My point is, with all these users trying out Android apps on this desktop setup, they are bound to run into their fair share of non-desktop-optimized apps that are just odd to use in that setup.
Obviously, Samsung doesn’t want this. They are already working with developers like Microsoft to bring better, desktop versions of major apps to the DeX expereince.
And, as we said before, Android apps are Android apps. Regardless of the platform, if an Android app is tweaked to be better on the big screen, it will be better on ALL big screens: including Chromebooks.
With a manufacturer who has the clout that Samsung does, this is a very good thing for Chrome OS and Chromebooks running Android apps.
Adoption of Chromebooks over the course of the next year will happen one way or another: maybe slow, maybe faster than we expect.
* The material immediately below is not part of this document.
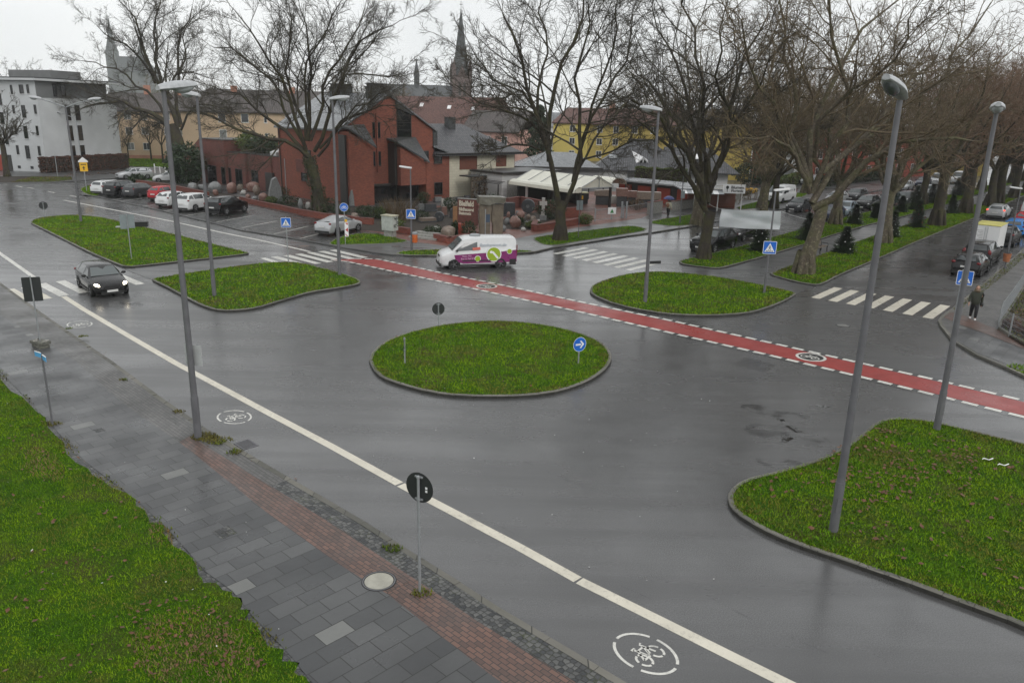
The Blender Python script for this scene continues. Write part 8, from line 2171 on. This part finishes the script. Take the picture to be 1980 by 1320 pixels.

Either way, this new desktop focus by Samsung could give developers the push they need to begin work on desktop layouts sooner than they would have before with Chrome OS as the only larger-screen platform.
Allies After All
With all the talk of Andromeda and merged OS’s, it is easy to look at this move by Samsung and wonder if this is in competition with things like Chromeboxes.
I don’t see it that way at all. I think Samsung’s clout will only fuel the fire for more Android apps with proper desktop, big screen experiences.
And I think the benefactors will be anyone using Android apps on a bigger screen. Tablets, desktops, and Chromebooks could all be impacted by this if DeX takes off at all, and the impact can be nothing but positive.